Michael Henderson feasts his eyes on the wonder that is Mark Waugh

Michael Henderson
11-Nov-2005

It is easy to forget, amid all the growling, the pouting, the misplaced aggression, and the bogus philosophy of sports-speak, that cricket is only a game. There are runs, wickets and catches, victories and defeats, but nobody actually dies. This is not real life, though, at its best, cricket does offer a glimpse of life, of the richness and depth of it.
That is not to say it lacks meaning. Players wouldn't play cricket, nor spectators watch it, if there was no purpose, if it was merely, as a previous Archbishop of Canterbury once called it, "organised loafing". However unseemly some of the behaviour the game has witnessed this year - and it is hard to conceive of anything more unpleasant than the atmosphere during the series between Sri Lanka and England in March - there has to be an edge to cricket, otherwise it becomes a pastime and not a sport.
Thank goodness, then, for the pleasure-givers, for those batsmen and bowlers who leave an impression of skill and elegance, of accomplishing difficult things with apparent ease. It isn't easy, of course. Players like David Gower, who seem to hold the world on a string, have to be equipped with courage to play that way.
If one were looking for a modern successor to Gower it could well be Mark Waugh. Like the English left-hander Waugh has often got out to soft-looking strokes when he looks set for a hundred, and, because his batting is a thing of beauty, there is a sense of betrayal when he does get out. It's as though he has let people down.
Waugh's century at Lord's last summer made a perfect picture, and the ground, which was at its midsummer finest, provided an appropriate frame. He began slowly, in preparation for the big innings he had in mind, advanced smoothly to his hundred from 165 balls, and when he was dismissed, it was to a direct-hit run-out from mid-on as he sought a sharp single.

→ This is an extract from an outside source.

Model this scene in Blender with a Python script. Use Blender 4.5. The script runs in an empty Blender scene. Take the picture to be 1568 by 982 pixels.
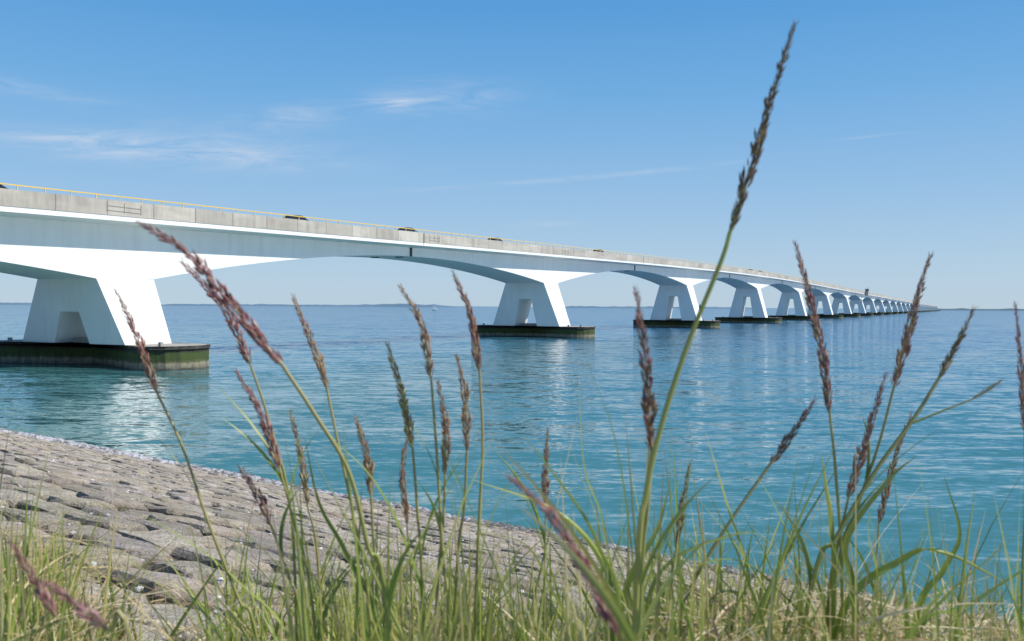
import bpy, bmesh, math, random
from mathutils import Vector, Matrix, noise
random.seed(7)
scene=bpy.context.scene
scene.view_settings.view_transform='Standard'
try: scene.view_settings.look='None'
except Exception: pass
scene.view_settings.exposure=0
EYE=5.6
# ------------------------------------------------------------------ helpers
def new_mat(name):
    m=bpy.data.materials.new(name); m.use_nodes=True
    nt=m.node_tree; nt.nodes.clear()
    return m,nt
def L(nt,a,b): nt.links.new(a,b)
def math_n(nt,op,a,b=None,c=None,clamp=False):
    n=nt.nodes.new('ShaderNodeMath'); n.operation=op; n.use_clamp=clamp
    for i,v in enumerate((a,b,c)):
        if v is None: continue
        if isinstance(v,(int,float)): n.inputs[i].default_value=v
        else: nt.links.new(v,n.inputs[i])
    return n.outputs[0]
def vmath(nt,op,a,b=None):
    n=nt.nodes.new('ShaderNodeVectorMath'); n.operation=op
    for i,v in enumerate((a,b)):
        if v is None: continue
        if isinstance(v,tuple): n.inputs[i].default_value=v
        else: nt.links.new(v,n.inputs[i])
    return n.outputs[0]
def mixc(nt,f,a,b,blend='MIX'):
    n=nt.nodes.new('ShaderNodeMix'); n.data_type='RGBA'; n.blend_type=blend
    for idx,v in ((0,f),(6,a),(7,b)):
        if isinstance(v,(int,float)): n.inputs[idx].default_value=v
        elif isinstance(v,tuple): n.inputs[idx].default_value=(*v,1) if len(v)==3 else v
        else: nt.links.new(v,n.inputs[idx])
    return n.outputs[2]
def ramp(nt,src,stops):
    n=nt.nodes.new('ShaderNodeValToRGB')
    cr=n.color_ramp
    while len(cr.elements)<len(stops): cr.elements.new(0.5)
    for e,(p,c) in zip(cr.elements,stops):
        e.position=p; e.color=(c,c,c,1) if isinstance(c,(int,float)) else (*c,1)
    nt.links.new(src,n.inputs[0]); return n.outputs[0]
def noise_n(nt,vec,scale,detail=4,rough=.55,dist=0,out=0):
    n=nt.nodes.new('ShaderNodeTexNoise'); n.inputs['Scale'].default_value=scale
    n.inputs['Detail'].default_value=detail; n.inputs['Roughness'].default_value=rough
    n.inputs['Distortion'].default_value=dist
    if vec is not None: nt.links.new(vec,n.inputs['Vector'])
    return n.outputs[out]
def mapped(nt,scale=(1,1,1),rot=(0,0,0),coord='Object'):
    tc=nt.nodes.new('ShaderNodeTexCoord'); mp=nt.nodes.new('ShaderNodeMapping')
    mp.inputs['Scale'].default_value=scale; mp.inputs['Rotation'].default_value=rot
    nt.links.new(tc.outputs[coord],mp.inputs['Vector']); return mp.outputs[0]
def finish(nt,col,rough=.7,bump=None,bstr=.3,bdist=.02,spec=.5):
    p=nt.nodes.new('ShaderNodeBsdfPrincipled')
    if isinstance(col,tuple): p.inputs['Base Color'].default_value=(*col,1)
    else: nt.links.new(col,p.inputs['Base Color'])
    if isinstance(rough,(int,float)): p.inputs['Roughness'].default_value=rough
    else: nt.links.new(rough,p.inputs['Roughness'])
    p.inputs['Specular IOR Level'].default_value=spec
    if bump is not None:
        b=nt.nodes.new('ShaderNodeBump'); b.inputs['Strength'].default_value=bstr; b.inputs['Distance'].default_value=bdist
        nt.links.new(bump,b.inputs['Height']); nt.links.new(b.outputs[0],p.inputs['Normal'])
    o=nt.nodes.new('ShaderNodeOutputMaterial'); nt.links.new(p.outputs[0],o.inputs[0]); return p
def simple(name,col,rough=.6,metal=0):
    m,nt=new_mat(name)
    v=mapped(nt); n=noise_n(nt,v,3,3)
    c=mixc(nt,n,tuple(x*.85 for x in col),tuple(min(1,x*1.1) for x in col))
    p=finish(nt,c,rough); p.inputs['Metallic'].default_value=metal
    return m
def mesh_obj(name,verts,faces,mat=None,parent=None,smooth=False,cols=None,mats=None,fmat=None):
    me=bpy.data.meshes.new(name); me.from_pydata(verts,[],faces); me.update()
    o=bpy.data.objects.new(name,me); scene.collection.objects.link(o)
    if mats:
        for m in mats: me.materials.append(m)
        if fmat: me.polygons.foreach_set('material_index',fmat)
    elif mat: me.materials.append(mat)
    if smooth: me.polygons.foreach_set('use_smooth',[True]*len(me.polygons))
    if cols:
        a=me.color_attributes.new('Col','FLOAT_COLOR','POINT')
        flat=[]
        for c in cols: flat.extend((c[0],c[1],c[2],1))
        a.data.foreach_set('color',flat)
    if parent: o.parent=parent
    return o
def empty(name,loc=(0,0,0),rz=0,parent=None):
    o=bpy.data.objects.new(name,None); scene.collection.objects.link(o)
    o.location=loc; o.rotation_euler=(0,0,rz)
    if parent: o.parent=parent
    return o
class MB:
    def __init__(s): s.v=[];s.f=[];s.m=[];s.c=[]
    def box(s,x0,x1,y0,y1,z0,z1,m=0):
        b=len(s.v)
        s.v+=[(x0,y0,z0),(x1,y0,z0),(x1,y1,z0),(x0,y1,z0),(x0,y0,z1),(x1,y0,z1),(x1,y1,z1),(x0,y1,z1)]
        for q in ((0,3,2,1),(4,5,6,7),(0,1,5,4),(1,2,6,5),(2,3,7,6),(3,0,4,7)):
            s.f.append(tuple(b+i for i in q)); s.m.append(m)
    def prism(s,A,B,m=0,caps=True):
        b=len(s.v); n=len(A); s.v+=A+B
        for i in range(n):
            j=(i+1)%n; s.f.append((b+i,b+j,b+n+j,b+n+i)); s.m.append(m)
        if caps:
            s.f.append(tuple(b+i for i in reversed(range(n)))); s.f.append(tuple(b+n+i for i in range(n))); s.m+=[m,m]
    def obj(s,name,mats,parent=None,smooth=False):
        o=mesh_obj(name,s.v,s.f,parent=parent,smooth=smooth,mats=mats,fmat=s.m,cols=s.c or None)
        bm=bmesh.new(); bm.from_mesh(o.data); bmesh.ops.recalc_face_normals(bm,faces=bm.faces); bm.to_mesh(o.data); bm.free()
        return o
# ------------------------------------------------------------------ materials
m_white,nt=new_mat('white_painted_concrete')
v=mapped(nt,(.25,.25,.25)); v2=mapped(nt,(1.2,1.2,.12))
n1=noise_n(nt,v,1,5); n2=noise_n(nt,v2,1,5)
c=mixc(nt,ramp(nt,n1,[(.35,0.),(.7,1.)]),(.80,.80,.77),(.86,.86,.83))
c=mixc(nt,ramp(nt,n2,[(.5,0.),(.8,.4)]),c,(.62,.62,.58))
finish(nt,c,.6,noise_n(nt,mapped(nt),6,4),.1,.02)
m_fascia,nt=new_mat('weathered_parapet_concrete')
v=mapped(nt,(.9,.9,.15)); v2=mapped(nt,(.13,.5,.5)); vb=mapped(nt)
sep=nt.nodes.new('ShaderNodeSeparateXYZ'); L(nt,vb,sep.inputs[0])
n1=noise_n(nt,v,1.5,6,.7); n2=noise_n(nt,v2,1,4)
c=mixc(nt,ramp(nt,n1,[(.35,0.),(.65,1.)]),(.36,.32,.27),(.56,.51,.44))
c=mixc(nt,ramp(nt,n2,[(.45,0.),(.6,.7)]),c,(.61,.56,.48))
pan=math_n(nt,'FRACT',math_n(nt,'DIVIDE',sep.outputs[0],5.0))
line=math_n(nt,'LESS_THAN',pan,.022)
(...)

While he was at the crease, finding the boundary in that fluent, almost lazy style, particularly through midwicket, a full house watched with gratitude. He had never before made a century at the home of cricket, and this was his last match there as a Test batsman. When he got there, with a single to fine leg off the inside edge, he acknowledged the whole ground, not just the Australian dressing-room, with a generous wave of his bat.
Yes, there are probably `better' players than Waugh, though not many. He could, and there are Australians who say he should, have a higher average than 42 to show for all that talent. Yet he has been a superb entertainer, a stylist of rare gift, and also, lest it be forgotten, the holder of more catches in Test cricket than any other fielder. Waugh's hundred at Lord's was a peach. It was my highlight of a cricket year that was, far too often, far too sour.
Waugh's hundred at Lord's was a peach. It was my highlight of a cricket year that was, far too often, far too sour.